Nelio ist voll in seinem Element: Mit Handschuhen und Klemmbrett erklärt er den Schaulustigen, was es mit dem Leichenfund im Chemieraum auf sich hat – und was die kommissarische Schulleiterin Rebecca Wohlwender damit zu tun hat. Was nach einem Fall für die Polizei klingt, ist eine der vielen Projekttags-Präsentationen an der Salemer Gemeinschaftsschule. Am Schulfest anlässlich deren zehnjährigen Bestehens zeigen alle Projektgruppen, womit sie sich zum Schuljahresende beschäftigt haben.

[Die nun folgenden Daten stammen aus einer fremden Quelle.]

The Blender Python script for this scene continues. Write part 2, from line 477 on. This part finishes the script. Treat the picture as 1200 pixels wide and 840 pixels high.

Achtklässler Nelio zeigt, was er an den Projekttagen über Kriminaltechnik gelernt hat.
Achtklässler Nelio zeigt, was er an den Projekttagen über Kriminaltechnik gelernt hat. | Bild: Altmann, Miriam

Auf den Plakatwänden und an den Mitmachstationen bekommen die Eltern, Ehemaligen und weitere Interessierte einen Einblick beispielsweise ins Töpfern, das Erfinden von Spielen oder über bestrittene Mountainbike-Touren. Am Tisch von Lehrerin Elke Gutenkunst knüpft David gerade ein Knotenkunstwerk nach der Makramee-Technik: „Das macht Spaß und entspannt einen“, meint der Fünftklässler.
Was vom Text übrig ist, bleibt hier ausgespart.